So, a couple of days ago, that now seem like weeks, I was browsing around looking for pieces that might help me understand the mentality of Cesar Sayoc aka the MAGABomber, and I found a couple that quoted someone who knew him well and was willing to speak on the record: the family lawyer, Ron Lowy.
Miami Herald:
Mail bomb suspect Cesar Sayoc was a mentally ill man searching for a way to fit into American society, and he found it by acting on President Donald Trump’s vengeful rhetoric, said the Miami lawyer who represented Sayoc in a previous bomb threat case.
[...]
“He wasn’t successful in anything he did,” Lowy said. “He’s been bankrupt, gone into foreclosure. He’s 14 years old living in an adult body.”
Lowy goes on to say that Sayoc’s father left the family when he was a child and this might be the root of his problems.
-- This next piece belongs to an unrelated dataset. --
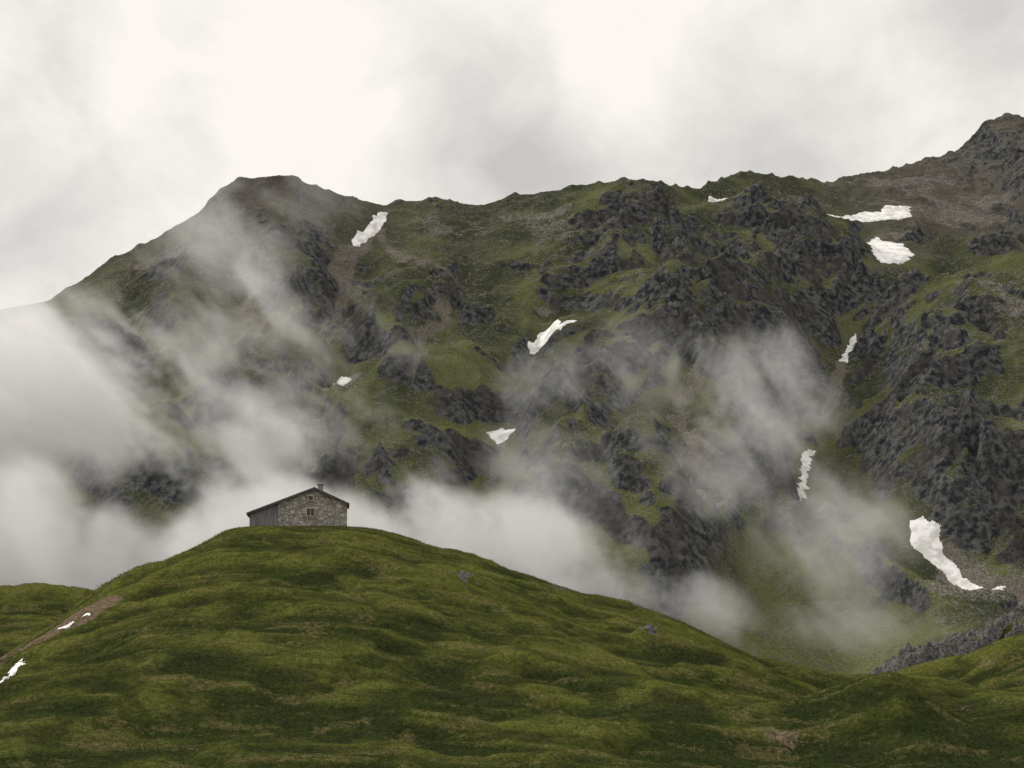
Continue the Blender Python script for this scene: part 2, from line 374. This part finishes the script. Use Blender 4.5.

On Huffington Post, the video isn’t available but Lowy is quoted as telling Anderson Cooper that Sayoc, who wasn’t interested in politics until the 2016 campaign, “found a father in Trump” and happily aligned himself with a movement that would accept him and say it was okay to be angry.
Lowy adds, “I began to realize that he had what I considered a lesser IQ” — no surprise in the light of Sayoc’s writing, which shows him to be barely literate.
But the next part jumped out at me [emphasis added].
Lowy said Sayoc did not appear to be sophisticated enough to carry out the bomb operation alone. “I wouldn’t be surprised to find out there were either others who helped prod or encourage him to do this or that the bombs were so crudely made they never could have worked.”
Now this could be a lawyer trying to help out a family (he is also said to be ‘a family friend’) by providing exculpatory quotes.
Or he’s being perfectly honest. Yesterday, after Columbia University social media expert Jonathan Albright downloaded hundreds of public posts from Sayoc’s Facebook and Twitter accounts before they were deleted and gave them to the Washington Post, the paper published: Mail bomb suspect made numerous references on Facebook to Russian associates and echoed pro-Kremlin views.
The “hardrockintlent” account — which lists the name “Julus Cesar Milan” as the owner — in July 2016 posted about “my brothers in from Russia the great leader Puttins relatives visiting us today” at a Hard Rock Cafe in South Florida. “Puttins” appears to be a misspelled reference to Russian President Vladimir Putin.
[...]
On at least five occasions in 2015 — three times in April, once in June and once in October — the Facebook account included posts referring to “my Russian Brothers” and picturing a smiling Sayoc wearing a suit and posing alongside what appear to be friends. The posts list specific places, nicknames of people and communities, such as Brooklyn’s Brighton Beach, with large Russian populations… Before his arrest Friday, Sayoc lived in an area of suburban Miami with a large Russian community...
I happen to have kept one Facebook account of Sayoc’s open on one of my browsers, and so can confirm what the article says, that this maladjusted loner and chronic failure did indeed have “more than 2,700 friends”.
Sayoc posted obsessively about several interests that had nothing to do with politics up until April of 2016, when, after several months of not posting, he suddenly started frequently posting videos about Syria’s fight against ISIS.
“He just pops up four months later and just relentlessly shares stories about ISIS and terrorists,” said Albright. “The turn is just remarkable… He found ideas that never let go from that point on.”
The posts fit with Kremlin propaganda themes, portraying Russia and Syrian government forces favorably as they battled “terrorists” in what U.S. officials for years have portrayed as a legitimate uprising against the authoritarian government of President Bashar al-Assad.
[...]
Among the Facebook posts are criticisms of then-President Barack Obama, who sent troops to support those fighting against Assad’s force. Several posts show Russian-made jets in what’s portrayed as a battle against mainly the extremist group ISIS, as opposed to the broader uprising typically described in Western accounts of the civil war.
Low-IQ, troubled, yearning to fit in, violent and criminally-inclined, Sayoc seems all too similar to the “President” he sees as a father figure—in being easy for Putin’s agents to make into a “useful idiot”. (Except that Sayoc’s violence is more of the hands-on variety than Trump’s, which makes him useful for hands-on violence.) We don’t know that, as with Trump, his idiocy has been used to make an impact far beyond his own genuine capability, but the posts are suggestive.
The story notes that the FBI is poring through them as well, so they’ll be onto this. We’ll see what comes out.